Das Abenteuer beginnt…

Als um 1:00 der Wecker läutet, habe ich das Gefühl, dass ich mich erst vor ein paar Minuten schlafen gelegt habe… Das Frühstück will um diese Uhrzeit noch nicht so recht schmecken und wenig später steigen wir über die Leitern runter auf den Gletscher. Um halb 4 stehen wir an der Randspalte und die Kletterei beginnt. Am laufenden Seil geht’s über den „Vorbau“, Daniel findet trotz Dunkelheit ohne Probleme bis zum Fuß der Rebuffat-Verschneidung, die wir bei Tagesanbruch erreichen. Schnell die Bergschuhe gegen Kletterschuhe getauscht und los geht’s… Ich muss sagen, ich bin schon einfachere 6a’s geklettert 😉

 

Eine berühmte Seillänge folgt der anderen…
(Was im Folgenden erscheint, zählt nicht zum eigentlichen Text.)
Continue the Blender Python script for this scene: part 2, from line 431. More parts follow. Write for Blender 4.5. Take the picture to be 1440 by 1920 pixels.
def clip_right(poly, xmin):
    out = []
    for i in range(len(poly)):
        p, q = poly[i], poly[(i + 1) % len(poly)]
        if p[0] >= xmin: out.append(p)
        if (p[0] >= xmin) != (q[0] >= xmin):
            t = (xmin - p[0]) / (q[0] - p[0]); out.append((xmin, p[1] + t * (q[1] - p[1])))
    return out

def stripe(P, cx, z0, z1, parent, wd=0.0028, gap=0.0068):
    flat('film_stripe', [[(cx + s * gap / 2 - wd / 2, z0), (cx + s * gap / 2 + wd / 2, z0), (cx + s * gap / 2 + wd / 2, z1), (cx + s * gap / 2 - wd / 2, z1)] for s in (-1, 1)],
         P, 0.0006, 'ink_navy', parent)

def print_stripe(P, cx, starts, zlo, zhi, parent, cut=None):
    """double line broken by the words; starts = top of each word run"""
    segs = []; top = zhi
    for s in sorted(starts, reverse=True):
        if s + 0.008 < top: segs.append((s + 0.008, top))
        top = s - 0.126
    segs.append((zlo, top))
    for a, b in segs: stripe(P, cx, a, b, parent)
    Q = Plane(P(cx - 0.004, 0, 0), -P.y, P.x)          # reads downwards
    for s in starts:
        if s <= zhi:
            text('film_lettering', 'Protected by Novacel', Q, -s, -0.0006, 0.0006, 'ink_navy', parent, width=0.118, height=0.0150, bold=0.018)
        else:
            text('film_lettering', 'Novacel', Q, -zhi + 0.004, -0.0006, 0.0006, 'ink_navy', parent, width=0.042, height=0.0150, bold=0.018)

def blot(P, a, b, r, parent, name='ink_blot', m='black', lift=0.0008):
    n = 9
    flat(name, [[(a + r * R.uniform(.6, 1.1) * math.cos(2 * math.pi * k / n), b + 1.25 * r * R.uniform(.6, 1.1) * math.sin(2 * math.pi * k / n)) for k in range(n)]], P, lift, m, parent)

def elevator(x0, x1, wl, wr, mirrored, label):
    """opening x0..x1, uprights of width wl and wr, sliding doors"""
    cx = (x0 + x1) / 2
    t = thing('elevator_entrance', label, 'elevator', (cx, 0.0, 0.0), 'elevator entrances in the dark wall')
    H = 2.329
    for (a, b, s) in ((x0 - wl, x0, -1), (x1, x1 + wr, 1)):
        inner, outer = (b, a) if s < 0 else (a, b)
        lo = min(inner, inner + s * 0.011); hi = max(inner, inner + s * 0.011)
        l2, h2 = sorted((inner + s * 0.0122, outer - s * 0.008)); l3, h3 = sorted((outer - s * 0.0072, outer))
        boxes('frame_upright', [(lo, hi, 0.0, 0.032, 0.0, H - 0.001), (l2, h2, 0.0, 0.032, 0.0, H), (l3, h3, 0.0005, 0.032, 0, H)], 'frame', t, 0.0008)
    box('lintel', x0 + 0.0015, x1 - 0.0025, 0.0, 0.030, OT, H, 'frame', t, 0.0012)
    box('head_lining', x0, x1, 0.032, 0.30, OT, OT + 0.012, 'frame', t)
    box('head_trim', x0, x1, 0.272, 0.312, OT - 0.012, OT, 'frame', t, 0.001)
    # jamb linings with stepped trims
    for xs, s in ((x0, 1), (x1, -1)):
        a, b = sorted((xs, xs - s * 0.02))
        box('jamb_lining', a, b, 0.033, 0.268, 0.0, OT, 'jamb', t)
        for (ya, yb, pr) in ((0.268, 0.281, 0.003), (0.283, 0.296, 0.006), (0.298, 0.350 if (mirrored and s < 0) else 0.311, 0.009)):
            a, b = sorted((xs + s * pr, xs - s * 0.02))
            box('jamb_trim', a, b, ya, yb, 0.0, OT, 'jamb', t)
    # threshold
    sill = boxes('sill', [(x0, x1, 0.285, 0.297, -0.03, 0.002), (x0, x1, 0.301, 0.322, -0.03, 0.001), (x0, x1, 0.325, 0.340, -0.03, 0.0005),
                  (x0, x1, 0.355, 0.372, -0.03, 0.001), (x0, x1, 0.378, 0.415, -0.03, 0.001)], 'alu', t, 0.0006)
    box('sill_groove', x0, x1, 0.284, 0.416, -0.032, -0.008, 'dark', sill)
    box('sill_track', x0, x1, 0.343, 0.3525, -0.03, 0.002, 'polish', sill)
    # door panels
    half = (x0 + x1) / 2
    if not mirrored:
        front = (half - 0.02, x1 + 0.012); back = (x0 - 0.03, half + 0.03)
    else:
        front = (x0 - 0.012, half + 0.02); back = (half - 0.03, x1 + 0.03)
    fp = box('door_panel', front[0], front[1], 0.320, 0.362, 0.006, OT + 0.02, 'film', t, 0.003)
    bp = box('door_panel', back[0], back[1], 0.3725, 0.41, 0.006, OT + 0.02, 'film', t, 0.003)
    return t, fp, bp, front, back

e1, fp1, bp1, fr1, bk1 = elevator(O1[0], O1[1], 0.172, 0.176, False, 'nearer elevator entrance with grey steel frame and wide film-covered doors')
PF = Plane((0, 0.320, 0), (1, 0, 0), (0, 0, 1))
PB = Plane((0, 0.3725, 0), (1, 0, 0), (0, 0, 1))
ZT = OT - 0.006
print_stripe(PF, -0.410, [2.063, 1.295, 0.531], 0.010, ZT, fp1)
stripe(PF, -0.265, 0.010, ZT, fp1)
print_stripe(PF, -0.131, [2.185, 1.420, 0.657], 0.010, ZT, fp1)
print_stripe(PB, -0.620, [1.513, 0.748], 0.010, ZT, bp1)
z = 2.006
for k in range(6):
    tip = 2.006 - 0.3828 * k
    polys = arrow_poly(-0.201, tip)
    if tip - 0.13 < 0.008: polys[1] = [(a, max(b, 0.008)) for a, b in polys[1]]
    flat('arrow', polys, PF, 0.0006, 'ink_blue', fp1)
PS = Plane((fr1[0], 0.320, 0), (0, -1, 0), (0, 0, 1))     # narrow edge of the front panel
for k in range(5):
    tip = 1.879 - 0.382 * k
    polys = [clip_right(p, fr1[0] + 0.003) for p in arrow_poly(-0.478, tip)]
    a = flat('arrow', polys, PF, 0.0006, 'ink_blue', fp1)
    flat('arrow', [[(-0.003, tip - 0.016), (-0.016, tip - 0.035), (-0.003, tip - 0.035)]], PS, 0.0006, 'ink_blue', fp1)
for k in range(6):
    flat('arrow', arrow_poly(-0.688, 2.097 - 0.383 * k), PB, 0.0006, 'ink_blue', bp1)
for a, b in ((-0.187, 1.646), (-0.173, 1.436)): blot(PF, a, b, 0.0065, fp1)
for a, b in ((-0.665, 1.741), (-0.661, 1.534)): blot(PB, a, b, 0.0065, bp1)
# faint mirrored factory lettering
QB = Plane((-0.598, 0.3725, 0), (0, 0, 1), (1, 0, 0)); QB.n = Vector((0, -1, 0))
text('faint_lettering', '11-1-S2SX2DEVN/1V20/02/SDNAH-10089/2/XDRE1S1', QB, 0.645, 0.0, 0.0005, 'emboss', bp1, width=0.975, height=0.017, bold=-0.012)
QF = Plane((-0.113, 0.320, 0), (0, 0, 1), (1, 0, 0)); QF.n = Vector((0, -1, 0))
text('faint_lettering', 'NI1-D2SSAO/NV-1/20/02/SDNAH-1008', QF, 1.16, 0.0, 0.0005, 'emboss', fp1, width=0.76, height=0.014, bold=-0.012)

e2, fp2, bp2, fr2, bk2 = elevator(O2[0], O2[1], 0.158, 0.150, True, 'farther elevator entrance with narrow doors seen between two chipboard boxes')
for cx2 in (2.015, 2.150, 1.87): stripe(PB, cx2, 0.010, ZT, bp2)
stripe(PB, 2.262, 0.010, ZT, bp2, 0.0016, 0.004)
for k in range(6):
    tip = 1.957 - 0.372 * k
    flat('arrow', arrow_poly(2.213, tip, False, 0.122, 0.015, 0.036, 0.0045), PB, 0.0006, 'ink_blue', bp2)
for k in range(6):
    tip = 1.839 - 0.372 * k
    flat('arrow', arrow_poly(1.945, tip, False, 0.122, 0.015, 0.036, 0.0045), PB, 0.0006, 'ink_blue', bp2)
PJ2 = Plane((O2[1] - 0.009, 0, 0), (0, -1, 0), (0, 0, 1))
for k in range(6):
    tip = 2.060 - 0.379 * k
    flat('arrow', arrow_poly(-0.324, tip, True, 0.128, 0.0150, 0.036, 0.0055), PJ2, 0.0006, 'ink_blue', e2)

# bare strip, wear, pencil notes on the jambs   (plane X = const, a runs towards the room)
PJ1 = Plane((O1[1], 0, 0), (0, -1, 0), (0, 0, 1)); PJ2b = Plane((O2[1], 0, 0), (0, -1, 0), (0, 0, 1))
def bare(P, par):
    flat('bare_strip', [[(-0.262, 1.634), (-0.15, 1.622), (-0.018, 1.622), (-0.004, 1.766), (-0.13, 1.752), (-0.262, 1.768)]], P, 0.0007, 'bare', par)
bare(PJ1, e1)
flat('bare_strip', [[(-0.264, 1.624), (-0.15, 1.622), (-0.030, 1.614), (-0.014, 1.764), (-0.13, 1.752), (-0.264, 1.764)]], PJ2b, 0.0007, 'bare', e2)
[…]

Die Sonne begleitet uns in der Querung zur 70m-Verschneidung, ehe sie hinter der Grandes Jorasses verschwindet. Die Kletterei in der 70m-Verschneidung ist echt genial, wenn nur nicht der Rucksack so schwer wäre… An alten Fixseilen queren wir zu den Schwarzen Platten, die sich übrigens für 5c auch nicht ganz geschenkt anfühlen. Schönlangsam spüren wir die Höhe und die gänzlich fehlende Akklimatisation (wozu auch Akklimatisieren).

Koffein sei Dank…

Nachdem auch die Grauen Platten hinter uns liegen, klettern wir wieder am laufenden Seil direkt an der Pfeilerkante, ehe wir am Beginn des Dreieckigen Firnfelds auf 2 Seilschaften auflaufen, die seit gestern in der Tour sind. Kletterschuhe ausziehen, Bergschuhe und Steigeisen an, schnell einen Riegel und ein Koffein-Gel eingeschmissen, und weiter geht’s. Daniel setzt zum Überholmanöver an und kurze Zeit später stehen wir am Fuße des Roten Kamins. Dieser gestaltet sich als sehr anspruchsvoll weil nass und vereist. Auch die Querung unterm Roten Turm und die folgenden Seillängen auf der Pfeilerkante klettern wir mit Steigeisen, und mittlerweile müssen wir nach ein paar Metern immer Rasten zum Schnaufen (wozu auch Akklimatisieren).

Endlich oben…

Nach 12h Klettern steigen wir um halb 4 über die Gipfelwechte und stehen ziemlich erledigt aber überglücklich auf der Pointe Walker. Wir genießen das noch verbliebene Wasser und die restlichen Riegel und Gels. Für einen Moment ist unsere Welt in Ordnung und die Freude an der gelungenen Tour riesengroß – doch der Blick nach unten lässt nichts Gutes erahnen. Der Abstieg auf die Südseite ist bekanntlich nicht ganz banal und auch nicht ganz schnell erledigt.

Alles super, wenn da nicht der Abstieg wär…

Nach über 3h Abklettern, Queren, Abseilen und Hatschen erreichen wir die Boccalatte-Hütte, wo uns Franco, der Wirt, mit Bier und Pasta wieder aufpäppelt. Am nächsten Tag geht’s runter ins Val Veny und von dort per Bus zurück nach Chamonix und ab nach Hause…

Rückblick…

Alles in Allem eine beeindruckende Tour durch eine imposante Wand, ein großer Traum der in Erfüllung gegangen ist! Hut ab vor Riccardo Cassin und Gefährten, welche den Walkerpfeiler vor genau 80 Jahren erstbestiegen haben. Wenn man bedenkt, mit welcher Ausrüstung Cassin & Co damals unterwegs waren, einfach beeindruckend.